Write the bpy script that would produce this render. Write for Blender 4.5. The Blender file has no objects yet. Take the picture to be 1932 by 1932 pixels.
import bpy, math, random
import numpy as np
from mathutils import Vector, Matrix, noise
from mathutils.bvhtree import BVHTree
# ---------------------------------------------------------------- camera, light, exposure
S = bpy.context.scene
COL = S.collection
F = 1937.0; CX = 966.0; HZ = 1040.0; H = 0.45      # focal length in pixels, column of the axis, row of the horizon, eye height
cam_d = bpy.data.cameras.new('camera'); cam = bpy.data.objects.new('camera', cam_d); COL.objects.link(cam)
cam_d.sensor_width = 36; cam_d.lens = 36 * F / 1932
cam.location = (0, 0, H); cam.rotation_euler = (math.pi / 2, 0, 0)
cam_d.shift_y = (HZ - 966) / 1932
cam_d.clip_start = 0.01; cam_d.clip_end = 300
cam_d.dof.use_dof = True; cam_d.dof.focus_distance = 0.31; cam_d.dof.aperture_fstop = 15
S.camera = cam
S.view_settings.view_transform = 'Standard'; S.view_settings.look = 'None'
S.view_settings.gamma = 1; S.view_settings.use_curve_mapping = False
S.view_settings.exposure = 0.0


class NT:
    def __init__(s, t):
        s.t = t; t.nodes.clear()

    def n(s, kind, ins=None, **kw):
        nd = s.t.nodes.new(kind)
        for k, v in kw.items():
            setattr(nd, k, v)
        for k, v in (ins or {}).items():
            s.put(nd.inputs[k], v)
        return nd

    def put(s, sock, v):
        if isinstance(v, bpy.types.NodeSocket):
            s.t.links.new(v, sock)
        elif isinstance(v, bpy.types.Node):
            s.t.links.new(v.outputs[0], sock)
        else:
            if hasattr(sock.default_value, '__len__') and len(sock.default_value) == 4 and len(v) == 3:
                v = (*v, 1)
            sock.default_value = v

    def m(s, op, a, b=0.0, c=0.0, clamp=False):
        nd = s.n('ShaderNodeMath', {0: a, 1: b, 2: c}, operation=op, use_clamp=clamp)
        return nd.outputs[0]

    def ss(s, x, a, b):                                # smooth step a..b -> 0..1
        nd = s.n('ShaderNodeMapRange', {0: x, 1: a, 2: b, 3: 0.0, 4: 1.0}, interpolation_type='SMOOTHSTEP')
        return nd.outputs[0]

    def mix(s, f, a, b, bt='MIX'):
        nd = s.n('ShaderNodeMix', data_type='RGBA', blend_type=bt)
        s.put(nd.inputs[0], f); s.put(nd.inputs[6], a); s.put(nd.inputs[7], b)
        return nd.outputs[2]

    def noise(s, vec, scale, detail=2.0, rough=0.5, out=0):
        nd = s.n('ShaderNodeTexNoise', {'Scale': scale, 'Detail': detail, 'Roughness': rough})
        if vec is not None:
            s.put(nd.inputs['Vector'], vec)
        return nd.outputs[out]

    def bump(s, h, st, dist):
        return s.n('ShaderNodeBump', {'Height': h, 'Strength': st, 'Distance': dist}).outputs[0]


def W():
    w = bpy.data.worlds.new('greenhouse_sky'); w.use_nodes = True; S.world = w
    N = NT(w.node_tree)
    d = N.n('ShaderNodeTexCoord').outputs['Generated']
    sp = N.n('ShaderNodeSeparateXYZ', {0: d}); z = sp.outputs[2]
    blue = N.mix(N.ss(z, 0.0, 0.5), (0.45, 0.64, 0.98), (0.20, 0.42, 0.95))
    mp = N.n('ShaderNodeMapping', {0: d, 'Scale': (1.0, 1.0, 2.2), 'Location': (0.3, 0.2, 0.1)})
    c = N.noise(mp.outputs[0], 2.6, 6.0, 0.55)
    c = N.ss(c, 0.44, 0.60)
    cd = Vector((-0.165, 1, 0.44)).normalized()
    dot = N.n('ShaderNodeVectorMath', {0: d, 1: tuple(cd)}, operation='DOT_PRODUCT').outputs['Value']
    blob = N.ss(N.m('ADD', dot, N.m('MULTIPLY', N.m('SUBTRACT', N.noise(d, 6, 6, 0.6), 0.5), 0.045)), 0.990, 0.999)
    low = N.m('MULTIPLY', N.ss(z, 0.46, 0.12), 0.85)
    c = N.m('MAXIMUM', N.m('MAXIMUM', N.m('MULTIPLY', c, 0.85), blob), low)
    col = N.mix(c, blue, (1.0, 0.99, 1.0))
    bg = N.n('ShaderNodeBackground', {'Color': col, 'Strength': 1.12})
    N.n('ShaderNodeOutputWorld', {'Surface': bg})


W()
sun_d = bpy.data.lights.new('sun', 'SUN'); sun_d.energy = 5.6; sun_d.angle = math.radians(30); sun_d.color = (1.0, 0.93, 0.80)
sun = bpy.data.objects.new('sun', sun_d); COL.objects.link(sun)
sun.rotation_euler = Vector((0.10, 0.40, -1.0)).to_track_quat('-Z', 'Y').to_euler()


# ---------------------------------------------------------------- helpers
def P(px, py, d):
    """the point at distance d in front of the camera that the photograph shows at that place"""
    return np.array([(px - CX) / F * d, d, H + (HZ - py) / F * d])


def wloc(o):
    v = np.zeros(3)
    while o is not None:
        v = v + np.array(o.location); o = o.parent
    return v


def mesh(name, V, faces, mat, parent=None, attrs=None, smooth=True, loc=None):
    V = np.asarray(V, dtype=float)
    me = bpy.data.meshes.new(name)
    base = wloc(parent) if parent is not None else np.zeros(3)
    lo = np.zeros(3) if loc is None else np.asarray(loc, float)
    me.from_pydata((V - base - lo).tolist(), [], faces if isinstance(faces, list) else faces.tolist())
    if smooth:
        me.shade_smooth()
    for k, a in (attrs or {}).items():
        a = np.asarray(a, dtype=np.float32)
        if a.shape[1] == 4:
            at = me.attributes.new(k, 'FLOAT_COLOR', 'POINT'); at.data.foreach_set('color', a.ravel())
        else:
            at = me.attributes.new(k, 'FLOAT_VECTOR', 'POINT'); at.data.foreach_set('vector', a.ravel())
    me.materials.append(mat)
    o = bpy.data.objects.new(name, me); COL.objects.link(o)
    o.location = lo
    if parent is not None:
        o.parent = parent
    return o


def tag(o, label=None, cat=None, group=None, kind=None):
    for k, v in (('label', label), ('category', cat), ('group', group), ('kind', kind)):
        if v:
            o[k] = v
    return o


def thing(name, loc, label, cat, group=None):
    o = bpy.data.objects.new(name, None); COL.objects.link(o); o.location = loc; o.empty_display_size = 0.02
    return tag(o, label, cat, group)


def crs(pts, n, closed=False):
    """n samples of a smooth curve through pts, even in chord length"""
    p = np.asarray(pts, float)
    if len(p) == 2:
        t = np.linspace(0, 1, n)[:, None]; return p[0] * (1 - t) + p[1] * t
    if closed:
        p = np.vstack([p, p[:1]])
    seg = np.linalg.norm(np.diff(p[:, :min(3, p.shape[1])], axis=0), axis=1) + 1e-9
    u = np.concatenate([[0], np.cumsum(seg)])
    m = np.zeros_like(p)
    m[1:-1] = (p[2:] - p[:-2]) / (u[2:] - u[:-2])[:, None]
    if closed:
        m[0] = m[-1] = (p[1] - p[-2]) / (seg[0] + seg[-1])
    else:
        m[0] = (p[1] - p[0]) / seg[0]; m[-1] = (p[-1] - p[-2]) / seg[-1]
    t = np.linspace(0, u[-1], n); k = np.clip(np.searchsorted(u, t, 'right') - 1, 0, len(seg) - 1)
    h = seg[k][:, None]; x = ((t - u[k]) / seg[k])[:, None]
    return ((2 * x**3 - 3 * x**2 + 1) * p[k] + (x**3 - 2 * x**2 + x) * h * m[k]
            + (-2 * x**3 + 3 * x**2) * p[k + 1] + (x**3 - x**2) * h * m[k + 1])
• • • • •
### Exercise
Report all lines of the data that include the word "objects".

### Complete answer
Write the bpy script that would produce this render. Write for Blender 4.5. The Blender file has no objects yet. Take the picture to be 1932 by 1932 pixels.
cam_d = bpy.data.cameras.new('camera'); cam = bpy.data.objects.new('camera', cam_d); COL.objects.link(cam)
sun = bpy.data.objects.new('sun', sun_d); COL.objects.link(sun)
    o = bpy.data.objects.new(name, me); COL.objects.link(o)
    o = bpy.data.objects.new(name, None); COL.objects.link(o); o.location = loc; o.empty_display_size = 0.02